Harworth III, Junius Wentworth (born - Horvath, Gyula;
a.k.a. - Hoey, Julius; a.k.a. - Horvath, Julius)

Original Content Is © 2013 - Carroll F. Gray



HARWORTH III, Junius Wentworth

(more communications between Junius W. Harworth & Stella Randolph will be posted as time permits)

Affidavit, August 21, 1934

I, Junius W. Harworth, residing at Detroit, Michigan do depose and say that I was associated with Gustave Whitehead during his experiments with heavier than air flying machines. On August, Fourteenth, Nineteen Hundred and One I was present and assisted on the occasion when Mr. Whitehead succeeded in flying his machine, propelled by a motor, to a height of two-hundred feet off the ground or sea beach at Lordship Manor, Connecticut. The distance flown was approximately one mile and a half and lasted to the best of my knowledge for four minutes.

The machine used was constructed entirely by Whitehead with my assistance, was known as a monoplane having a four cylinder two cycle motor located forward and using two propellers. Ignition was of the make and break type and used Columbia dry batteries. The gas tank was gravity feed and held two gallons of Petrol as then called. The body of the machine was constructed of pine, spruce and bamboo reinforced with Shelby steel tubing and piano wires. The wing coverings were of japanese silk, varnished and fastened to the bamboo struts with white tape. These wings spread out behind the propellers and were supported with wires running to a central mast. The entire machine weighted approximately 800 pounds. Mr. Whitehead weighed around 165 pounds.


Letter excerpt, Junius W. Harworth to Stella Randolph, October 7, 1934

I asked him [Gustave Whitehead] why he came home in the truck and he explained that he had to get his belongings at the railroad station after supper... On Friday afternoon when he returned from the station with the box... he told me that he wanted me to watch this box until he could open it on the following day (Saturday noon). When he did arrive he found me seated on top of the box munching a cookie and he was so pleased with my vigilance that he gave me a brand new copper cent from his first pay. Needless to say I was pleased and felt well paid even though I refused to play run-sheep-run with my playmates. As I look back now, my life in mechanics and scientific interest started at the moment of receiving that copper, and strange to say it was the only money ever received from him in all the years that I was associated with him.

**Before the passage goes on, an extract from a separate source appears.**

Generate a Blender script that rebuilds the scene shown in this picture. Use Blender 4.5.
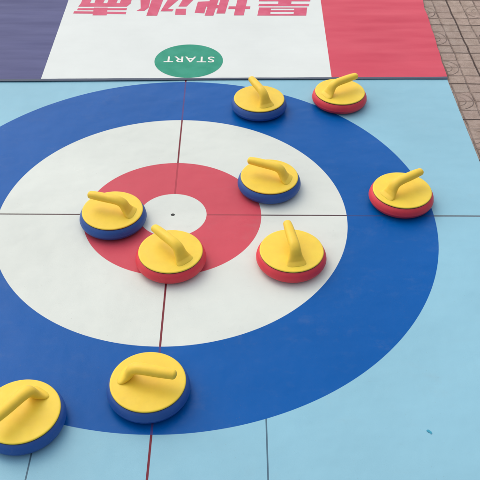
import bpy, bmesh, math, random
from mathutils import Vector, Matrix, noise
R = math.radians
scene = bpy.context.scene
for o in list(bpy.data.objects): bpy.data.objects.remove(o)
C = scene.collection

# ------------------------------------------------------------ camera
F_PX, PITCH, CAM_H, CAM_X, CAM_Y, YAW, ROLL = 796.19, 0.716747, 1.54697, 0.191126, -1.886838, 0.00795, 0.00944
fw = Vector((math.sin(YAW)*math.cos(PITCH), math.cos(YAW)*math.cos(PITCH), -math.sin(PITCH)))
rt = Vector((math.cos(YAW), -math.sin(YAW), 0)); up = rt.cross(fw)
cam_r = rt*math.cos(ROLL)+up*math.sin(ROLL); cam_u = -rt*math.sin(ROLL)+up*math.cos(ROLL)
cd = bpy.data.cameras.new('camera'); cam = bpy.data.objects.new('camera', cd); C.objects.link(cam)
cd.sensor_width = 36; cd.lens = F_PX/480*36; cd.clip_start = 0.05; cd.clip_end = 500
m = Matrix((cam_r, cam_u, -fw)).transposed().to_4x4(); m.translation = (CAM_X, CAM_Y, CAM_H)
cam.matrix_world = m
scene.camera = cam

# ------------------------------------------------------------ sky, soft sun, exposure (bright overcast)
SUN_EL, SUN_AZ = R(50), R(-40)          # azimuth clockwise from +y: the soft sun stands beyond the mat, a little to the left
w = bpy.data.worlds.new('World'); scene.world = w; w.use_nodes = True
nt = w.node_tree
sky = nt.nodes.new('ShaderNodeTexSky'); sky.sky_type = 'NISHITA'; sky.sun_disc = False
sky.sun_elevation = SUN_EL; sky.sun_rotation = SUN_AZ % (2*math.pi)
sky.air_density = 1.0; sky.dust_density = 6.0; sky.ozone_density = 1.0
bg = nt.nodes['Background']; bg.inputs['Strength'].default_value = .10
nt.links.new(sky.outputs[0], bg.inputs['Color'])
sd = bpy.data.lights.new('sun', 'SUN'); sd.energy = 1.6; sd.angle = R(170); sd.color = (1.0, 0.95, 0.86)
sun = bpy.data.objects.new('sun', sd); C.objects.link(sun)
sdir = Vector((math.sin(SUN_AZ)*math.cos(SUN_EL), math.cos(SUN_AZ)*math.cos(SUN_EL), math.sin(SUN_EL)))
sun.rotation_euler = sdir.to_track_quat('Z', 'Y').to_euler(); sun.location = sdir*6
scene.view_settings.view_transform = 'Standard'; scene.view_settings.look = 'None'
scene.view_settings.gamma = 1; scene.view_settings.use_curve_mapping = False
scene.view_settings.exposure = 0.08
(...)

Letter excerpt, Junius W. Harworth to Stella Randolph, January 24, 1936

Relative to the midsummer trials in 1901 on Pine Street with machine #21, the first attempt took place along the Bridgeport Gas Company property, flying or hopping from Howard Avenue eastward to Wordin Avenue. At the eastern end of Pine Street, near the railroad tracks, we had ample room to turn the machine about, and flew and hopped to Howard Avenue. With homes on both sides and trees, we felt it risky so pushed the machine westward to Hancock Avenue, then from here on a flight was made, the machine rising about five feet.

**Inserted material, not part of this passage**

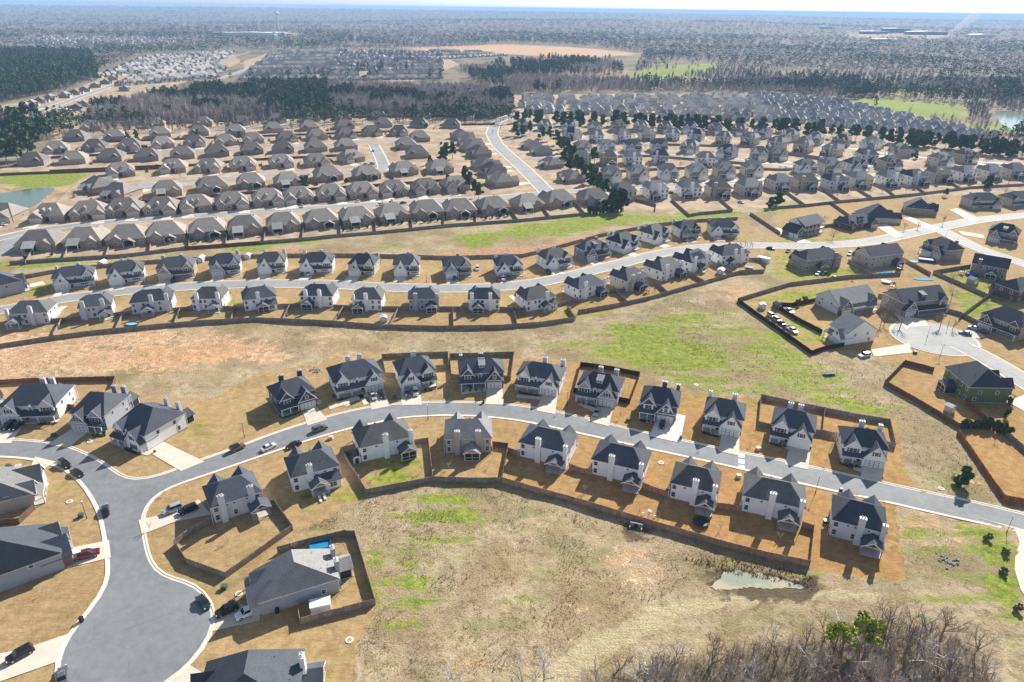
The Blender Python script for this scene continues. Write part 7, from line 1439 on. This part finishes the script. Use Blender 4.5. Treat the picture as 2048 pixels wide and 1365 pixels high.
build_mass('grass_tussocks', parts, 'dry straw and green tussocks of the rough fields', 'grass')
qw = sample_poly(WOODS[0], .75, rs); parts = [blades('', qw, rs.uniform(.3, 1.5, len(qw)), np.array([(.28,.19,.12), (.38,.28,.20), (.20,.13,.09), (.45,.38,.31)]), 7, '', '', .022)]
qe = sample_poly([(1370,1120),(1480,1118),(1620,1150),(1640,1185),(1560,1165),(1420,1140)], .5, rs); parts.append(blades('', qe, rs.uniform(.2, .6, len(qe)), np.array([(.10,.12,.03), (.16,.10,.05)]), 5, '', '', .1))
qt = sample_poly([(1000,1440),(1190,1378),(1320,1332),(1430,1310),(1560,1292),(1700,1270),(1800,1256),(1900,1275),(1975,1315),(2010,1450),(1500,1500)], 1.7, rs); parts.append(mass(z3(qt), rs.uniform(3, 7.5, len(qt)), tint(np.array([.50, .44, .37]), len(qt), .35), 26, 'bare', .0045, rs))
build_mass('undergrowth', parts, 'brown brambles and dead weeds under the bare trees', 'undergrowth')

# ------------------------------------------------------------------ smoke and air
m, t, _p = newmat('white_smoke'); t.nodes.remove(_p); vp = N(t, 'ShaderNodeVolumePrincipled'); vp.inputs['Color'].default_value = (.95, .95, .95, 1); vp.inputs['Density'].default_value = .05; t.links.new(vp.outputs[0], t.nodes['Material Output'].inputs['Volume'])
x, y, z = far_at(1905, 72); b = MB()
for i in range(7): b.sphere((x+i*16, y, z+12+i*13), 16+i*3.5, 16, 12+i*2, 10, 7, -.98)
tag(b.build('smoke', MATS['white_smoke']), 'white plume of smoke rising from the factory on the right', 'smoke', kind='stuff')
m, t, _p = newmat('pale_air'); t.nodes.remove(_p); vp = N(t, 'ShaderNodeVolumePrincipled'); vp.inputs['Color'].default_value = HAZE_COL; vp.inputs['Density'].default_value = HAZE_D; vp.inputs['Anisotropy'].default_value = HAZE_G; t.links.new(vp.outputs[0], t.nodes['Material Output'].inputs['Volume'])
m.cycles.homogeneous_volume = True
b = MB(); b.box(-41000, 41000, -200, 41000, -22, 135); tag(b.build('haze', m), 'thin blue white air over the whole plain', 'haze', kind='stuff')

Letter excerpt, Junius W. Harworth to Ernest L. Jones, April 22, 1950

We always started the motor by turning the props for testing the thrust and motor gear. During the Lordship flights the plane was pushed by men about, thus power was applied thru wheel traction then to props. A lever disengaged movement from the wheels to motor. I was within the plane many times during test runs but for actual flights W was alone as my weight would have been a hinderance.